ASP customers of IBM's core enablement offerings find that doing business with Big Blue is an advantage in a consolidating market. ASP-One, a Chicago application services company, uses IBM as a colocation partner in the U.S. but relies on Global Services to manage its applications in Europe. And ASP-One Marketing Director Cathy Houdek would like to further leverage IBM's resources to help gun-shy potential customers feel safer about dealing with the young company.

"We would like to have Global Services guarantee our service agreements in case something happens to us," she says. "IBM has the ability to do it."

Another IBM customer, Ikon Office Solutions, uses IBM's managed platform but does the actual application management of its legal database software itself. "We make known to our clients that we're partnered with IBM," says John Haller, Ikon's manager of support and education. "It's a major selling point for us."

In the long term, IBM seems well-positioned to capitalize on the convergence of the various e-sourcing disciplines into a single, integrated network of networks that ties together applications, commerce and other business interactions over the Internet - the any-device, anytime, any-operation future that is e-sourcing's ultimate aim.

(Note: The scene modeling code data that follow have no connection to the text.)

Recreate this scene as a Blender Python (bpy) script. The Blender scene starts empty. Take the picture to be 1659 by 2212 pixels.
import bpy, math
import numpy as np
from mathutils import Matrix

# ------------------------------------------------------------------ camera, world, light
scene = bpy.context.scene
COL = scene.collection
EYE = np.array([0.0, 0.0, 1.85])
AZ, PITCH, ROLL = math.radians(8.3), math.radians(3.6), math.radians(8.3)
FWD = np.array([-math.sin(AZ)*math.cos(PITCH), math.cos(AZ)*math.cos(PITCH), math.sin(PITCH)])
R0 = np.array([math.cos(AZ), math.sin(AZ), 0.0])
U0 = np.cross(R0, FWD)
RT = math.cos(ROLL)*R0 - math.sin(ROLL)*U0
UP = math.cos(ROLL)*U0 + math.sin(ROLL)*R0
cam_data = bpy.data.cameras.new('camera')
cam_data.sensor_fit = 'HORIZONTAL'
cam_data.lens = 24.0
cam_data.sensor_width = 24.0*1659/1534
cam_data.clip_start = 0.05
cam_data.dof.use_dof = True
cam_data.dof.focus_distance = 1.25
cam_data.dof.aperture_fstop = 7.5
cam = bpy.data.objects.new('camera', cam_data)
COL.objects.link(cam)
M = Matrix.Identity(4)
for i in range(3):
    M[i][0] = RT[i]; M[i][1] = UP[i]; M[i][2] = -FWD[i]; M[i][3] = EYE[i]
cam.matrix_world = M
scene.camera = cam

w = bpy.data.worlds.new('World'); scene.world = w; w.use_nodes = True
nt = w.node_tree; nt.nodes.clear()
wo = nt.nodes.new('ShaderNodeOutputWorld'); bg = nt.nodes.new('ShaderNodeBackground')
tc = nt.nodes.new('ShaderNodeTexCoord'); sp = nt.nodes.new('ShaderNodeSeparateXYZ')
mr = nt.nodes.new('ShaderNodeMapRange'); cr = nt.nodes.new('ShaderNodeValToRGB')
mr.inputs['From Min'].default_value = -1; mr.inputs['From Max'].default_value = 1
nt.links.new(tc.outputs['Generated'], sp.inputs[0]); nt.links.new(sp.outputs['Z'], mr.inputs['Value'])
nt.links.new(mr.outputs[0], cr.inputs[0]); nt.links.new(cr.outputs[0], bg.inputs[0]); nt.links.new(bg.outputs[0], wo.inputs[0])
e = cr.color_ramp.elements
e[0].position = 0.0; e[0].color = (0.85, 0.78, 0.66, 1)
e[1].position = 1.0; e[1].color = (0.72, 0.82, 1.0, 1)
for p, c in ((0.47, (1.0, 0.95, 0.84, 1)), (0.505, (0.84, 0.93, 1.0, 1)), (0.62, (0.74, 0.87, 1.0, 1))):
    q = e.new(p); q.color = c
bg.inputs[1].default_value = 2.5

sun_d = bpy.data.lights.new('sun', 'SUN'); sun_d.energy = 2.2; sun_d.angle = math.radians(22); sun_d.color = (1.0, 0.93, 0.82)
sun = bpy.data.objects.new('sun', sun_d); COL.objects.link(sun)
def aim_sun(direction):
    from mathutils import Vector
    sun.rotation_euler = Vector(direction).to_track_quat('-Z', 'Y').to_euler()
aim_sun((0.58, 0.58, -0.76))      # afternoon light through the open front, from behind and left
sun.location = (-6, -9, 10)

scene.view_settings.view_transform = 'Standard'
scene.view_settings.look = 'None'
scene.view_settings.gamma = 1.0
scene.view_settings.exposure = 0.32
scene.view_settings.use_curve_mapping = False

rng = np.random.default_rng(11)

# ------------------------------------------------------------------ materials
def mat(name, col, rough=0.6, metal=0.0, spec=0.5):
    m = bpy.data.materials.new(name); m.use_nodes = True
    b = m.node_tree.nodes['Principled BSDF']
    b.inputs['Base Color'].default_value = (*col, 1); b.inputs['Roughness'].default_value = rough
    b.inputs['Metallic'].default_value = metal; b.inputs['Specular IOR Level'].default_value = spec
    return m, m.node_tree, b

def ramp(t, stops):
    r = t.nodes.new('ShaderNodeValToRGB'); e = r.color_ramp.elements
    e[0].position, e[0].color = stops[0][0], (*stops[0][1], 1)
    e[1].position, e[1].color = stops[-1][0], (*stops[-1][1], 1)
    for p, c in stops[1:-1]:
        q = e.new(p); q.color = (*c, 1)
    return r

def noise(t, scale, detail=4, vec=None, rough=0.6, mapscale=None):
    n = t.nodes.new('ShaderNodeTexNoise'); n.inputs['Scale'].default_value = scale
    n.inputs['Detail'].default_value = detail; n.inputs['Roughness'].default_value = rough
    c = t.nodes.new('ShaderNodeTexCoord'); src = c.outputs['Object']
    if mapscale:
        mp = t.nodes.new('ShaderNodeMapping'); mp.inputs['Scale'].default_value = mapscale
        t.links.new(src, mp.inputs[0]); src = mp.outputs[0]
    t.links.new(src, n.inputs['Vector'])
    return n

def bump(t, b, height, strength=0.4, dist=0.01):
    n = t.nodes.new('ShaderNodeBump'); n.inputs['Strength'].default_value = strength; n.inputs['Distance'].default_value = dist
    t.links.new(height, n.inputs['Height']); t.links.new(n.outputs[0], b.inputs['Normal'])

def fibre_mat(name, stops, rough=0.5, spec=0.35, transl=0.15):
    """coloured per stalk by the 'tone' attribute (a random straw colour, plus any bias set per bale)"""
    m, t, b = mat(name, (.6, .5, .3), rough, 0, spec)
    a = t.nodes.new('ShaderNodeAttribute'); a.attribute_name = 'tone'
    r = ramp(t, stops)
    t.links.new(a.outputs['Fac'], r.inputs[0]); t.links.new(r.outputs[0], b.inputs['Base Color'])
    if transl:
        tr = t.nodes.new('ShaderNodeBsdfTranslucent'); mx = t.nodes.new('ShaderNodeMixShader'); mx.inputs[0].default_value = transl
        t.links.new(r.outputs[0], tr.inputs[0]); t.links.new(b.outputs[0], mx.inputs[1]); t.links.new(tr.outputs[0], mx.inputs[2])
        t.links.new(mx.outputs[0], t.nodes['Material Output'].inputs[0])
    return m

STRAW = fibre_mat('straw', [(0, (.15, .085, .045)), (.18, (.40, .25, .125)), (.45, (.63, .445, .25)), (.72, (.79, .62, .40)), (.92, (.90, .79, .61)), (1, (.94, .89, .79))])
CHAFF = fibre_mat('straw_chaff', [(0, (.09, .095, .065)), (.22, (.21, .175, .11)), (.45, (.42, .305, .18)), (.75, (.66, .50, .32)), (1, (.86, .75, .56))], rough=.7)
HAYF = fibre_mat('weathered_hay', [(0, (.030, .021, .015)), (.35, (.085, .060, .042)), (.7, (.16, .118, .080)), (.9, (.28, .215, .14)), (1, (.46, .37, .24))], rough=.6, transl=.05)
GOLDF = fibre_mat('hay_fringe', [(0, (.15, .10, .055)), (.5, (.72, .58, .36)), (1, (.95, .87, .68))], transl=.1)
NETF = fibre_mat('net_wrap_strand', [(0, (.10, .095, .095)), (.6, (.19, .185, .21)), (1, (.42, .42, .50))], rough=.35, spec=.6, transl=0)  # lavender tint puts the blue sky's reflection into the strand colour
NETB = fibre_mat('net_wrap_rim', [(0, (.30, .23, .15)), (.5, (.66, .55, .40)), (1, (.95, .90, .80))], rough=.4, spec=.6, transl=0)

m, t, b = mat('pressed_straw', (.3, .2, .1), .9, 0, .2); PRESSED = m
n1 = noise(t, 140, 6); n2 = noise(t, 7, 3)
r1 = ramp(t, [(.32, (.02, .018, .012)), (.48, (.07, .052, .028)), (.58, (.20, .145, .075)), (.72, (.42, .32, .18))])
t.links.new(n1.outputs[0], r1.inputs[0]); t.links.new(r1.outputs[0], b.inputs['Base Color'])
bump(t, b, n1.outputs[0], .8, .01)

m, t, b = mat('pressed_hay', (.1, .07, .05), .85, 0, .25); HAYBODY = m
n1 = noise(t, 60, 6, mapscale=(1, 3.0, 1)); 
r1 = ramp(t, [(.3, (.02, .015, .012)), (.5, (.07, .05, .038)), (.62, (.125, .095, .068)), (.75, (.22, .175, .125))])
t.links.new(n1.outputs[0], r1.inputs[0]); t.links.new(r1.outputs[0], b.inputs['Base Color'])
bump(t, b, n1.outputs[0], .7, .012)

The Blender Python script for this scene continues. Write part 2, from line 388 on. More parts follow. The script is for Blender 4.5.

"Second-generation Internet computing needs, in part driven by the coming wireless explosion, will place a premium on companies with broad, deep and technologically superior offerings," wrote analysts John Jones Jr. and Craig Ellis of Salomon Smith Barney after a recent tour of IBM's enormous Boulder, Colo., data center.

"We're there already," says Mitchell-Sinclair of the ability to create a unified "ecosystem" that interweaves all aspects of a company's Internet operations. "The capability is on hand do it."

The market, however, is still moving slowly toward the integrated model. According to Dodsworth-Rugani, "We still focus on the application rather than a package of applications." Her ASP group has expertise in integrating applications for large providers, including SAP and Siebel, and works with other integrators for midmarket applications, she says.

Mitchell-Sinclair is confident that IBM's total package is where the market is headed. "The ASPs used to view themselves as a single-instance solution, but now they're starting to want global service, the ability to move and balance traffic across sites, and the requirements from an infrastructure point of view are getting much more demanding," she says. "We can handle it."